Roberts entered the schoolhouse at 10:25 a.m. under the pretext of looking for something he had lost. During two trips in and out of the schoolhouse to retrieve guns and materials, the teacher, her mother, and a nine-year-old girl escaped. After that, he ordered a pregnant volunteer and three parents with toddlers, as well as all 15 boys of the class to leave. When they did so, Roberts began tying up the ten girls who remained and forcing them to lie down in front of the chalkboard. The girls’ ages ranged from 6 to 13.

Roberts barricaded the doors and created a hostage situation. Six minutes later he heard sirens (due to Emma Mae’s call) and then dialed 9-1-1 to tell the police to stay away from the schoolhouse or he would kill everyone inside. He further called his frantic wife who had found the suicide notes by this time: “I’m not coming home,” he said roughly. “The police are here.” (Click.)

The Light: “Shoot Me First”

The account is almost too incredible to believe, but the surviving girls were eye-witnesses to it: at that very moment, thirteen-year-old Marian Fisher spoke out. In a forthright, clear voice, she said to the killer, “Shoot me first and leave the other ones loose.”

Her intrepid eleven-year-old sister, Barbie, then spoke out in the wake of the older girl’s courage: “Shoot me next,” she said.

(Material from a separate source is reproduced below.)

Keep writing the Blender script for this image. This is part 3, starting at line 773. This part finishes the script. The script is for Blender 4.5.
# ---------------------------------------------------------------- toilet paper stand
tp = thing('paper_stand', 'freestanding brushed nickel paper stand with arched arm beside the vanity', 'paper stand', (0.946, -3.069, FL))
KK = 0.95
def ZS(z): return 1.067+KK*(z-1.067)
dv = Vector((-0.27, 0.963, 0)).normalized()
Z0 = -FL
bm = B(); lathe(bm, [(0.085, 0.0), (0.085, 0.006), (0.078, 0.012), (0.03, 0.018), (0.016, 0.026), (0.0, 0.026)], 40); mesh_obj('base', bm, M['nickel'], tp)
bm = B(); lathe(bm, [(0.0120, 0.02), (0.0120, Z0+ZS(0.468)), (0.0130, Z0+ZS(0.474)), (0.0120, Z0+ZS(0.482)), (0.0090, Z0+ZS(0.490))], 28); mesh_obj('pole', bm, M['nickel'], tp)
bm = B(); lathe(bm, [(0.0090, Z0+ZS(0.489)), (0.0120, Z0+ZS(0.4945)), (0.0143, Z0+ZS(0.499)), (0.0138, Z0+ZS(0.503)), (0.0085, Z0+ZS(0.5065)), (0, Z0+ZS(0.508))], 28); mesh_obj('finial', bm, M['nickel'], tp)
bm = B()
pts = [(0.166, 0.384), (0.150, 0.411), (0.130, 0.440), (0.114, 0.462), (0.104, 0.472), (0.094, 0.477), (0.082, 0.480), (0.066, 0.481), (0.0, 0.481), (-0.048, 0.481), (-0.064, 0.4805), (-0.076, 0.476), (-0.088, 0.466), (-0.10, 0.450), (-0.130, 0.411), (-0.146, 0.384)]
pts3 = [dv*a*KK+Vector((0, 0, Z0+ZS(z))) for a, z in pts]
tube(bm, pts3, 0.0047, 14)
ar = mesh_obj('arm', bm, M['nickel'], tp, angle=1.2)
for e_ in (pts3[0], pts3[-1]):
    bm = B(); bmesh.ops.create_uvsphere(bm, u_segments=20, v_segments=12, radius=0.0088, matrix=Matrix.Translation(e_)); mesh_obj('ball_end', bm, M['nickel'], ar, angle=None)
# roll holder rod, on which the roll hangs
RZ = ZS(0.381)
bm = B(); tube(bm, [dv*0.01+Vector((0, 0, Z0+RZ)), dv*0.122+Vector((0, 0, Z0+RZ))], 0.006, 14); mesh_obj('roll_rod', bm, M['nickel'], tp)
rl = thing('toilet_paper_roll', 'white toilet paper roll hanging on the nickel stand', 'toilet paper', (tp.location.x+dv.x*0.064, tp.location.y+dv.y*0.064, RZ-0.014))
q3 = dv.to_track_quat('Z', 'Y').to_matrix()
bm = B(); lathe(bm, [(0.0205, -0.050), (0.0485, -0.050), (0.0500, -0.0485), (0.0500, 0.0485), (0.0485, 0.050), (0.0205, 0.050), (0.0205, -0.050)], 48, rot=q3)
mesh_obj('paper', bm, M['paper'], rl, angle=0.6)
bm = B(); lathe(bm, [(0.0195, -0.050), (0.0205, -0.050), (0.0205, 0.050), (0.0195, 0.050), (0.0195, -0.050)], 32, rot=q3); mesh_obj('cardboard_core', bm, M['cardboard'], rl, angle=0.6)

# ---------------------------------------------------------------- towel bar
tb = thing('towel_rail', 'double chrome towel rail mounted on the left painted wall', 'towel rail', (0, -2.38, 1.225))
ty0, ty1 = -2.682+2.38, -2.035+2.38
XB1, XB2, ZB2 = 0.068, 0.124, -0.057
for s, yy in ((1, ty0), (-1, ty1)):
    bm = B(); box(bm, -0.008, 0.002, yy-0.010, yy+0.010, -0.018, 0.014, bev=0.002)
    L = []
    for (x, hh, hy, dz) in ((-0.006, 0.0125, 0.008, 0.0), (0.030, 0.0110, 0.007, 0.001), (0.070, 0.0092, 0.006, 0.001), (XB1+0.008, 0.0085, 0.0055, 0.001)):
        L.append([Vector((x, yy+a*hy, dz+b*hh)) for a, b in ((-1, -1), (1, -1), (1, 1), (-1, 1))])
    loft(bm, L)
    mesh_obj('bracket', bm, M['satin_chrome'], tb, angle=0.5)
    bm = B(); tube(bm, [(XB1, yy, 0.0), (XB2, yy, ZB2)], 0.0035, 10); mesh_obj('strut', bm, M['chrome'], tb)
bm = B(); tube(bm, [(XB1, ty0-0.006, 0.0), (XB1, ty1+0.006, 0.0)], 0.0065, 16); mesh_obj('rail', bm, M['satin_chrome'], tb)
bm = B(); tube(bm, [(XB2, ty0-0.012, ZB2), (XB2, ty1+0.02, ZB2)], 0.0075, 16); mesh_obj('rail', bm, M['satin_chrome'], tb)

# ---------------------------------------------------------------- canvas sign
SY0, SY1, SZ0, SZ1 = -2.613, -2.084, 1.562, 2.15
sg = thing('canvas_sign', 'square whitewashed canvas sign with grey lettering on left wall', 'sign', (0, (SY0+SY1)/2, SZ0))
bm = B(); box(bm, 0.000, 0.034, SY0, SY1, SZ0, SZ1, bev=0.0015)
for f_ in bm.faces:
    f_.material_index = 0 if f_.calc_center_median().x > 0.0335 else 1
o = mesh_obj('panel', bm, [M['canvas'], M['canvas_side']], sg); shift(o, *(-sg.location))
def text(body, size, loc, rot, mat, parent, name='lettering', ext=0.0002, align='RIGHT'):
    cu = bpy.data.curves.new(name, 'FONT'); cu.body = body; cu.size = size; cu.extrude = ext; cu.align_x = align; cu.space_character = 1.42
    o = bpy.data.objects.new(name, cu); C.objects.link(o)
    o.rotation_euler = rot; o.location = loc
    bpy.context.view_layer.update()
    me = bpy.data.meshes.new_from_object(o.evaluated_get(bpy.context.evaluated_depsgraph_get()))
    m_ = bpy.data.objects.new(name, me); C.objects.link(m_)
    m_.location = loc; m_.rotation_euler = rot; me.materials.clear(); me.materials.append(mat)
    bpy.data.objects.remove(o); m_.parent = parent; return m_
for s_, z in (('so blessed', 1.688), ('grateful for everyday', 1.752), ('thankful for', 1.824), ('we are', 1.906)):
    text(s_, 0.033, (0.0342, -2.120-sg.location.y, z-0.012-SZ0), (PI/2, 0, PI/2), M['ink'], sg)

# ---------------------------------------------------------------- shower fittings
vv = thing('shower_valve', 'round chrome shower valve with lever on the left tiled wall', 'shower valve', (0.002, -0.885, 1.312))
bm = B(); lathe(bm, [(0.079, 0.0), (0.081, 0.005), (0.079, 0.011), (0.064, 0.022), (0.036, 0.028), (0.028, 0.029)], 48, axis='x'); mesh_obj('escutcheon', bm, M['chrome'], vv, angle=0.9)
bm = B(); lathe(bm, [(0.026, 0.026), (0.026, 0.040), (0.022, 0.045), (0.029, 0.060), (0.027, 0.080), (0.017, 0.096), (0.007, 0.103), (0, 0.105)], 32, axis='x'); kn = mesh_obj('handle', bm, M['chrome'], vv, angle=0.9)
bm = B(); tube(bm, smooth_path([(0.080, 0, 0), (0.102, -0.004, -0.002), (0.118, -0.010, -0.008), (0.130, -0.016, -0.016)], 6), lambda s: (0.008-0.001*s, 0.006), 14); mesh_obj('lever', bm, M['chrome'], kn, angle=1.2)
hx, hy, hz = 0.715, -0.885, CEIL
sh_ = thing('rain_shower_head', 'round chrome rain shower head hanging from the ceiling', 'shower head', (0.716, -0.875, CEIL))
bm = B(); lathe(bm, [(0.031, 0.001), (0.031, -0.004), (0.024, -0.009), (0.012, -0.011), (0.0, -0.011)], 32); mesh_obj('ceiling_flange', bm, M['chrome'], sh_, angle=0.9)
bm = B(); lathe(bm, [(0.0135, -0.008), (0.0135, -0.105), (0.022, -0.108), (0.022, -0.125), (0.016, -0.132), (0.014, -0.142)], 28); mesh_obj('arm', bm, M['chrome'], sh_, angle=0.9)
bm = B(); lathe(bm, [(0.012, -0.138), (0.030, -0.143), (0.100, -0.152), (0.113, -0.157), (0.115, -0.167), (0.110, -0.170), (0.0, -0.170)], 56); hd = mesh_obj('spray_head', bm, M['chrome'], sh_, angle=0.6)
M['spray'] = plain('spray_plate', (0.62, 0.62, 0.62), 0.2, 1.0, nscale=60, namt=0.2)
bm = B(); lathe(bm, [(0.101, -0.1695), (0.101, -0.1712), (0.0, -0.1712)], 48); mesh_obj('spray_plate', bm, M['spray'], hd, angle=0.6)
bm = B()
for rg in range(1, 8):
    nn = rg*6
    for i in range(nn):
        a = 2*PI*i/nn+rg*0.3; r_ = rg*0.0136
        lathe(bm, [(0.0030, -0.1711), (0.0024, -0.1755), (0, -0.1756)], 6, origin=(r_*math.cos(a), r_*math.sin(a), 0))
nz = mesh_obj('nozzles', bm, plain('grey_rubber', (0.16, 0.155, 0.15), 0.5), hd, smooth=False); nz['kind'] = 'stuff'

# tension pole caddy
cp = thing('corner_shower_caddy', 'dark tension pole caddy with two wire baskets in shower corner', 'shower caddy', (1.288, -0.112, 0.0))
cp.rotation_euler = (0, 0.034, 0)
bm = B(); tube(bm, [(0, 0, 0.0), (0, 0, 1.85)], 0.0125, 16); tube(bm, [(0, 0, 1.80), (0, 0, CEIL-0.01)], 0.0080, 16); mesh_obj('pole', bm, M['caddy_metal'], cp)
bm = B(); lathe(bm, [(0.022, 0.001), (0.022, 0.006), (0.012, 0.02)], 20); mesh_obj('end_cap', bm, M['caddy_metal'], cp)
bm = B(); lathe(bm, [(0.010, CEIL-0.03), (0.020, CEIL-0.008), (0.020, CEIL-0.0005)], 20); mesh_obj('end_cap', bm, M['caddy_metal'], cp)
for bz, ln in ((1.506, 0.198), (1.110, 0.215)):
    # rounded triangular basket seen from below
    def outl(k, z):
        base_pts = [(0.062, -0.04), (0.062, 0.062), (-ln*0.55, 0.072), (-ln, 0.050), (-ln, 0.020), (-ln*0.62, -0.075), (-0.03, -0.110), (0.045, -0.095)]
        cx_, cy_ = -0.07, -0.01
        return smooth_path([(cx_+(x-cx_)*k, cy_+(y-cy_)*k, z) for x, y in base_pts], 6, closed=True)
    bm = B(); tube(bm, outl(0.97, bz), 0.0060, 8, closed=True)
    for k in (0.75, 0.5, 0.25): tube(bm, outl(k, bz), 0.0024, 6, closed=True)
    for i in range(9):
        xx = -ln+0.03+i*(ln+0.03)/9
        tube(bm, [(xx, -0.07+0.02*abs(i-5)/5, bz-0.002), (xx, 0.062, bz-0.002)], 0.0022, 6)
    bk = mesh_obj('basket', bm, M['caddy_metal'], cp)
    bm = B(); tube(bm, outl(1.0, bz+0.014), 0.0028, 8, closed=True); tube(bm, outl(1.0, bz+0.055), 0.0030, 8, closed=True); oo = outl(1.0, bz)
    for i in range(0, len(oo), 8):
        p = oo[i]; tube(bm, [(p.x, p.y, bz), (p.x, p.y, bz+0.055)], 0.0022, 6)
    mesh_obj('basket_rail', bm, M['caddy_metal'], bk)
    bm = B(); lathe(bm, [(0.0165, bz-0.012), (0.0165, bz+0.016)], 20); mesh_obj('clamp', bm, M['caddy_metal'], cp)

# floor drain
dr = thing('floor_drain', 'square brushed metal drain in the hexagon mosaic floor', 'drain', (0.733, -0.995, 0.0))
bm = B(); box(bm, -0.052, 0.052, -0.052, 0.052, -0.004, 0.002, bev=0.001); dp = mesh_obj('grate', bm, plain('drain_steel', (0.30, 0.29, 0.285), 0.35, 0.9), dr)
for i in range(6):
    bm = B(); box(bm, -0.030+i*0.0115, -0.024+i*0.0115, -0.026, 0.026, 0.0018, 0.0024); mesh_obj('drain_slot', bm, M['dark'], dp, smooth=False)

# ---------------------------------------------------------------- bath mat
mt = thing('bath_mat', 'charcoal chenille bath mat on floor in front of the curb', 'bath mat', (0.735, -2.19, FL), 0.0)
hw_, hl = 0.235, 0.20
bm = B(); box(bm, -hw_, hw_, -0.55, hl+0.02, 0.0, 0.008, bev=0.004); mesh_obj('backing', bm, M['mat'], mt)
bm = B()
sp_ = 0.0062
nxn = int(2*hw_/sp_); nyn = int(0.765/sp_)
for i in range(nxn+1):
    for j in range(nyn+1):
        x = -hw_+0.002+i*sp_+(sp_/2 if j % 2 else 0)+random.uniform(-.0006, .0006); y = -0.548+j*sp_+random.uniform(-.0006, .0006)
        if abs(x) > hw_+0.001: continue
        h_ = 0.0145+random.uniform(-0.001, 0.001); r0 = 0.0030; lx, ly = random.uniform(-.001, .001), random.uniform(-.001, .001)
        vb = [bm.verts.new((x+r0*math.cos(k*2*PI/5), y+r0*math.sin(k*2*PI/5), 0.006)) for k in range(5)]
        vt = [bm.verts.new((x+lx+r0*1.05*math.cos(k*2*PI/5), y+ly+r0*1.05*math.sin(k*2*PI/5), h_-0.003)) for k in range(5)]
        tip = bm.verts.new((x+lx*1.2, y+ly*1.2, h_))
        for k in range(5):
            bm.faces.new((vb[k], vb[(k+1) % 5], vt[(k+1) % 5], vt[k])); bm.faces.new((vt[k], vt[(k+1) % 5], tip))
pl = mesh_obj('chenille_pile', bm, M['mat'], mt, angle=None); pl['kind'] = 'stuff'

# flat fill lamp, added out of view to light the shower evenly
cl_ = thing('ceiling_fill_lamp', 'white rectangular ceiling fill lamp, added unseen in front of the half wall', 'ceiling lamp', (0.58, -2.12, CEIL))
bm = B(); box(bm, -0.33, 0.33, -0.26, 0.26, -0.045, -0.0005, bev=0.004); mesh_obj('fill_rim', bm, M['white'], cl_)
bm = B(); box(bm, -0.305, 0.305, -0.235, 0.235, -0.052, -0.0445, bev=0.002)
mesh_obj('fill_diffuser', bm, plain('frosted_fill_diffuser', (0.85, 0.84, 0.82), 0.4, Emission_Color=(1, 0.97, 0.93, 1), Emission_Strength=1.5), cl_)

Were they trying to buy time while the murderer toyed with the police? Were they bluffing? Or did these girls have the adamant courage of the early Church martyrs who threw themselves at their persecutors and ran to their deaths?

In light of what transpired, the only option we can discount is the bluffing: the girls were entirely sincere. They wanted to offer themselves so that the others could live.

Matt Archbold captured the incident perfectly: “This is a moment we should all measure ourselves against.”

Caught off guard by their offer, Roberts looked at the girls and asked them to pray for him…before he opened fire on them. Can you imagine?

Above, I mentioned the heinous nature of this crime. It was not only that he killed innocent children but that he killed them execution style.

Of the ten captives in the schoolhouse that morning, Roberts killed five and wounded the other five because at the sound of the gunfire the heroic police broke the windows and stormed the room, which kept him from killing the remaining girls.

Roberts fired erratically at the police too, but then he suddenly stopped…and turned the gun on himself, fatally. By 11:07 am (32 minutes later) it was all over.

An investigator later noted that “there was not one desk, not one chair, in the whole schoolroom that was not splattered with either blood or glass. There were bullet holes everywhere, everywhere.”

The ages of the five girls who died were 13, 12, 8 (two girls), and 7. The survivors were 13, 12, 11, 8, and 6. The older girl who spoke out, Marian Fisher, had been the first to die. Her sister Barbie was wounded and lives to this day.

“No one has greater love than this, to lay down one’s life for one’s friends.” (John 15:13)

The Story Doesn’t End There

Given the horror of the event, it’s hard to fathom the kind of flawless Christian response displayed by the entire Amish community in the aftermath of the atrocious massacre of their own children. As the world looked on in shock and the political opportunists began their calls for gun control, the small Amish community, as one, issued a statement stating forthrightly that they had forgiven the shooter for his terrible deeds.

Within six hours of the event, the Fisher family who were most affected by the crime actually reached out to Roberts’ widow and family to let them know that they (the Fishers and the community as a whole) did not hold any of them to blame and sought to comfort them in their own grief and horror.

The Amish community, in an outpouring of human decency, recognized that the Roberts family were victims too and invited them to the funerals of the children. They even sent a delegation of a dozen members to attend the shooter’s funeral.

There is a lesson for all of us in this. A Christian community that does not immerse itself in our poisoned culture but lives a life that is permeated by the Gospel differs from the rest of us who really live in the secular rather than the Christian world – and are often affected negatively by the poisoned values of a corrupt world. Such a spontaneous display of heroism in a moment of extreme crisis is not in itself miraculous – it’s the product of a culture that embraces those Gospel values deeply and without compromise.

“Do not be conquered by evil but conquer evil with good.” (Romans 12:21)

A Final Question

If Emma Mae Zook’s vision was true and God really did send an angel to hover over the schoolhouse, it’s fair to ask why the angel didn’t stop the massacre.

But maybe the better question is why should we think he didn’t?

Neither God nor His holy angels nullify the gift of free will just because some people abuse it for evil, so in that sense, the angel didn’t stop the perpetrator from committing some evil that day. True.

However, six women, one girl, four children, fifteen boys and five of the ten hostages – 31 people in all – had direct contact with the gunman that day and were not killed. And despite being shot at, no policemen were killed or wounded.

Faith requires us to see the whole picture – from the perspective of the angels, as it were.

More importantly, five innocent girls are alive today whose scars tell the story of the amazing grace that was poured out on a truly diabolical act.

Soul Work

Our personal Christian values keep us vigilant toward sin, and that’s a good thing for our souls. A society’s Christian values also preserve that society from social sin. Crime and chaos are evident in some way in every society, but imagine what would our world would be like without the “light and salt” of the Gospel.

Few are called to exhibit the heroism of the Amish girls or their community, but all of us are called to witness and practice our values in a public way.

How do you witness the Christ in your immediate social circle? Are there challenges in your life or family integrity that need a strong statement of Christian truth right now?

Above all, pray for the grace to be able to offer that witness in a time of testing.